McIntryre’s play encompasses three days in the desperate life of struggling artist Amedeo Modigliani. An Italian Jew in Paris, when we meet him Modigliani is in poor health and even poorer circumstances. Nonetheless, he is living a life of prodigious excess. The play takes place in 1917, three years before the painter’s untimely death at the age of thirty-five. He has been in Paris for ten years and has had virtually no success. His creative fires have appeared to bank. Sick, exhausted, yet unable to sleep, Modigliani is deliriously clinging to one shred of hope: a famous dealer saw one of his sketches and is coming to Paris to meet him. That anticipated meeting gives the play its dramatic arc.

There is built-in poignancy in Modigliani that is sadly left on the page. Sometimes, however, the play’s richness soars above an overbaked production to wrench the heart. It happens when we hear that Picasso, whom we had previously been told had a painting of Modigliani’s on his studio wall, needed a canvas one night and scraped the paint off our hero’s work so that he might use it to paint one of his own pictures. At a moment like that we feel Modigliani’s pain. Most of the time, though, we just feel our own pain at witnessing the relentlessly overwrought Modigliani (William Abadie) and his two (soon-to-be-famous) artist friends, Chaim Soutine (Panos Makedonas) and Maurice Utrillo (Jacob Battat), howl and whine in a constant state of drunkenness.

To be fair, Modigliani isn’t always as stupefyingly wasted as the other two, but in his state of high anxiety he is just as punishingly shrill as the other two. These three artists did indeed lead lives so on the edge that they’d likely be institutionalized today. Soutine had a thing for rotten meat. Utrillo had a passion for his mother that would have made Freud blush. Modigliani, at least in this play, was relatively more sane than his pals. He also comes across as an intensely loyal, if unreliable, friend. What is lacking in his production, however, is modulation and subtlety in performance. Modigliani is strident almost all of the time, whether drunk, sober, in bed with his lover, or meeting his agent. His two friends are presented strictly as buffoons when they should be seen as a combination of comic eccentrics, artistic visionaries, and fundamentally lost souls trying to find redemption in their art.

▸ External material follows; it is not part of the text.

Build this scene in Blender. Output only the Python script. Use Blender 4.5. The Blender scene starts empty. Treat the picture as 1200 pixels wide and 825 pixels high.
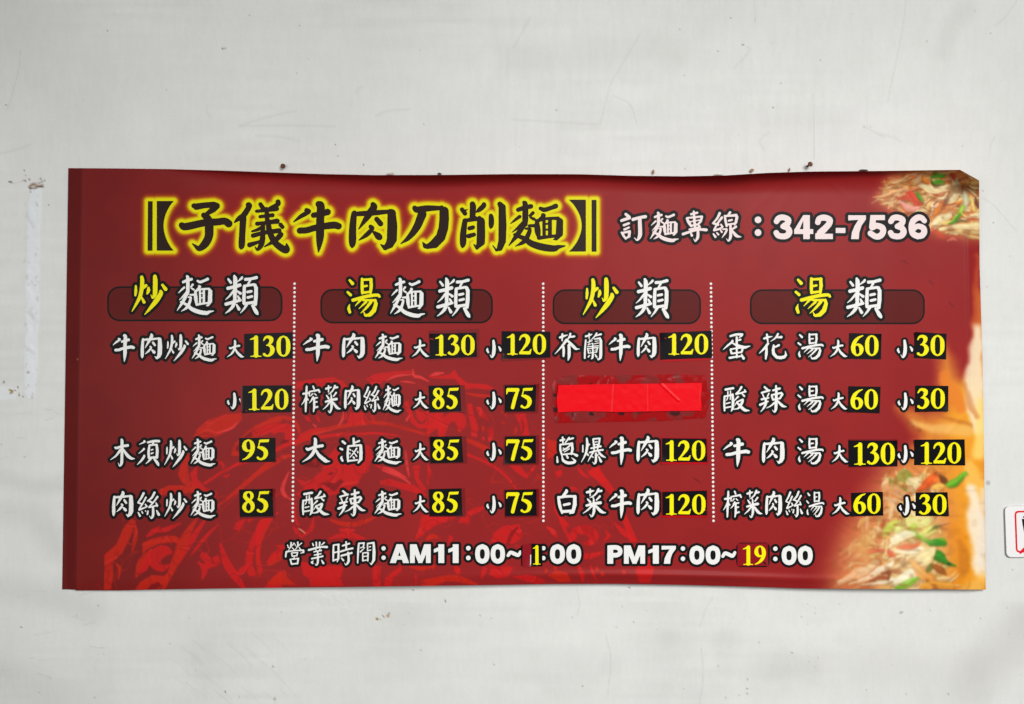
import bpy, bmesh, math, random
import numpy as np
from mathutils import Vector, Matrix
from mathutils.geometry import delaunay_2d_cdt

random.seed(7)
RNG = np.random.default_rng(11)
SC = bpy.context.scene
COL = SC.collection

# ------------------------------------------------------------------ camera
W, H = 1200.0, 825.0                 # the photograph's frame, used as a ruler: 1 px on the wall is about 2 mm
LENS, SENS = 26.0, 36.0
FPX = LENS / SENS * W
DIST = 1.733
PITCH = math.radians(1.4)
CZ = 1.55 - DIST * math.tan(PITCH)   # eye height of the photographer
cam_data = bpy.data.cameras.new('camera')
cam_data.lens = LENS
cam_data.sensor_width = SENS
cam_data.clip_end = 100
cam = bpy.data.objects.new('camera', cam_data)
COL.objects.link(cam)
cam.location = (0, -DIST, CZ)
cam.rotation_euler = (math.radians(90) + PITCH, 0, 0)
SC.camera = cam

# ------------------------------------------------------------------ world and lamps (a shaded shop front, open on the right)
world = bpy.data.worlds.new('World')
SC.world = world
world.use_nodes = True
wn = world.node_tree
wn.nodes.clear()
w_out = wn.nodes.new('ShaderNodeOutputWorld')
w_bg = wn.nodes.new('ShaderNodeBackground')
w_tc = wn.nodes.new('ShaderNodeTexCoord')
w_sep = wn.nodes.new('ShaderNodeSeparateXYZ')
w_rmp = wn.nodes.new('ShaderNodeValToRGB')
w_map = wn.nodes.new('ShaderNodeMapRange')
w_map.inputs['From Min'].default_value = -1
wn.links.new(w_tc.outputs['Generated'], w_sep.inputs[0])
wn.links.new(w_sep.outputs['Z'], w_map.inputs['Value'])
wn.links.new(w_map.outputs[0], w_rmp.inputs[0])
e = w_rmp.color_ramp.elements
e[0].position, e[0].color = 0.25, (0.05, 0.048, 0.045, 1)
e[1].position, e[1].color = 0.8, (0.30, 0.30, 0.30, 1)
m_ = w_rmp.color_ramp.elements.new(0.5)
m_.color = (0.42, 0.43, 0.44, 1)
wn.links.new(w_rmp.outputs[0], w_bg.inputs['Color'])
w_bg.inputs['Strength'].default_value = 0.62
wn.links.new(w_bg.outputs[0], w_out.inputs['Surface'])


def area(name, loc, target, sx, sy, power, color):
    d = bpy.data.lights.new(name, 'AREA')
    d.shape = 'RECTANGLE'
    d.size, d.size_y, d.energy, d.color = sx, sy, power, color
    o = bpy.data.objects.new(name, d)
    COL.objects.link(o)
    o.location = loc
    o.rotation_euler = (Vector(target) - Vector(loc)).to_track_quat('-Z', 'Y').to_euler()
    return o


key = area('open_front_light', (1.9, -3.9, 3.2), (0.35, 0, 0.3), 2.2, 1.6, 50, (1.0, 0.992, 0.968))
key.data.spread = math.radians(84)
area('left_fill_lamp', (-1.5, -3.0, 1.5), (-0.75, 0, 1.45), 2.4, 1.2, 29, (0.98, 1.0, 0.985))  # added fill lamp to lift the left side, stands for no real source

SC.view_settings.view_transform = 'Standard'
SC.view_settings.look = 'None'
SC.view_settings.exposure = 0.0
SC.view_settings.gamma = 1.0
SC.view_settings.use_curve_mapping = False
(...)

Three performances stand out because they are in contrast to the bellowing that goes on elsewhere in the play. Nandana Sen plays the writer Beatrice Hastings who lived with Modigliani and served as one of his more famous models. Her portrait of a sensual, cajoling egoist has lots of color and personality. Driven by a variety of desires, her performance as Hastings has a texture that most of the other characters in the play do not display. [By the way, the playwright takes a bit of literary license with Hastings and puts her in Modigliani’s life in 1917 (rather than 1913-14). In real life, the painter was married and had a child by 1917.] The other actor who commands attention is Bruno Gelormini, who plays the rich and influential art dealer Guillaume Cheron. His carefully measured words, coupled with his glances of contempt that contain just a sprinkle of pity, add up to a powerful performance. Finally, Jack Michel-Bernard plays Sbo, Modigliani’s fully committed agent. The actor convincingly displays a man of limited means and manners who, nonetheless, has a deep and abiding passion for art.

The inherent poverty of the play’s lead characters is captured in Kim Matela’s wonderfully tawdry costume designs. Doug Matela’s lighting design disappoints, however, as light and color should be a more intimate part of a production about fine art. So, too, the set design by Alejandra Orozco lacks imagination. The lumbering scene changes only draw more attention to the inadequacy of the sets. Please note that, though Modigliani is playing in the York Theatre Company’s venue at St. Peter’s Church, it is not a YTC production.